5 Eylül 2008 Cuma

GAY@net



Az evvel anlatıyordu sarhoş sesi ile bir dostum ; " Biz hiç mutlu olamayacak mıyız?...Biliyorum içki ile teselli olacak kadar zayıf biri değilim!" diyordu. Belki biraz daha konuşsak ağlardı... Ne kadar ağlatıp ne kadar güldürüyordu hayat insanı... Ve ağlama sesi ile kahkaha sesi ne kadar da birbrine benziyordu...

Hayır! Sevmiyorum... Düğünleri ve cenazeleri....Seromonileri ve ayinleri... Topluca hisleri... Ne kadar da yapmacıklaşıyor.

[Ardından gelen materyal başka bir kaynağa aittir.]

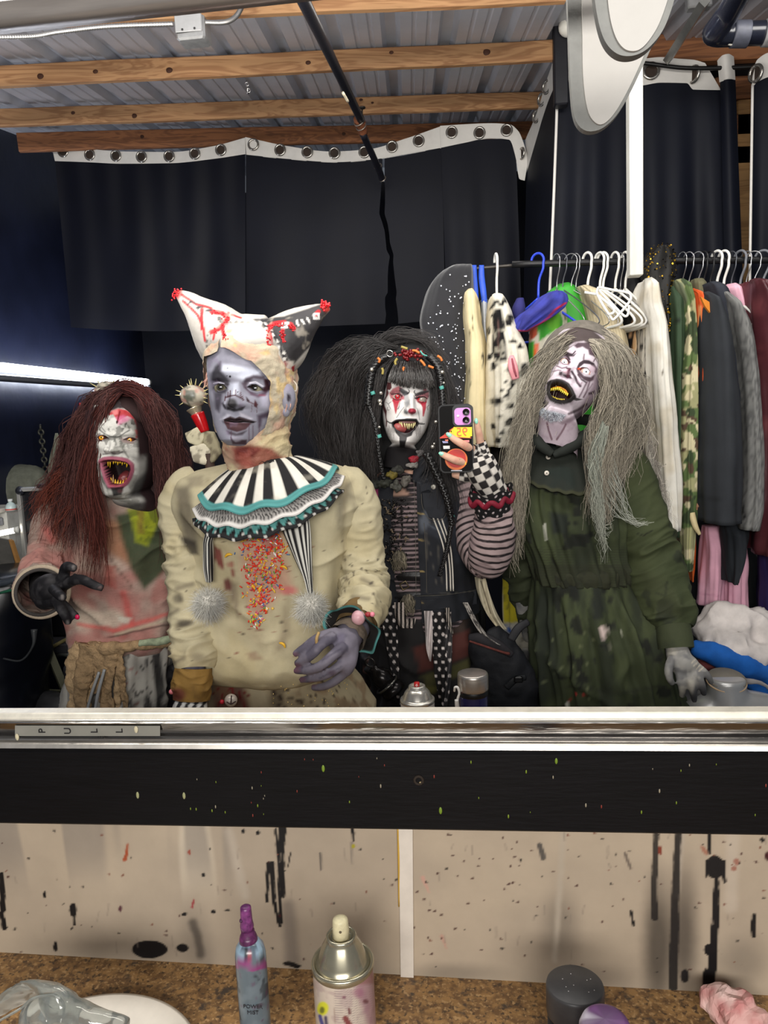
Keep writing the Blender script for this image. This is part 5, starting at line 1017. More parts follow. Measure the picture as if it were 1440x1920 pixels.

Tıpkı yeni tanışıp birbirine kur yapan iki kişinin söylediği sözler kadar klişe...


-Uzun süreli bir iilişki istiyorum, benim için hiç önemli değil nasıl göründüğü karşımdakinin, bana hissettirdikleri önemli... Tek gecelik şeyler bana göre değil...
-Evet canım aynen öyle...
-Ah! Eski sevgilim beni arkadaşımla aldattı...Bu devirde kimseye güvenmeyeceksin...
-Ya...Öyle öyle....
-Herkes seks amaçlı dolaşıyor etrafta....Oysa benim için cinsellik çok önemli de değil....
- Al benden de o kadar ya...Nasıl da aynıyız...Sana karşı bir sıcaklık hissettim...Neden bilmiyorum etkileyicisin...
-Aynen canım sen de öyle...Aşka önem veren kalmadı...Ben senden çok etkilendim...Hoşlandım..
- Ben de senden...Ne kadar da uyumluyuz...
-Evet..evet...
-Ben seni seviyorum....Artık söylemeliyim...Msn de resmini gördüğüm ilk andan beri bunu biliyor ve hissediyorum
-Şey..Galiba ...Ben de...

------Aradan 3 vakit geçer...3 saat, 3 gün maksimum 3 hafta....bir yerde buluşulur...büyük ihtimal boş bir evde...ardından malum...çoğu zaman ilk deneyimden bazen ise 2. yada 3. birliktelikten sonra...iki tarafta yeni maceralara...yeni ama aynı diyaloglara başkaları ile devam ederler...Ve AŞK burada hiç oturmaz...Adı var kendi yoktur.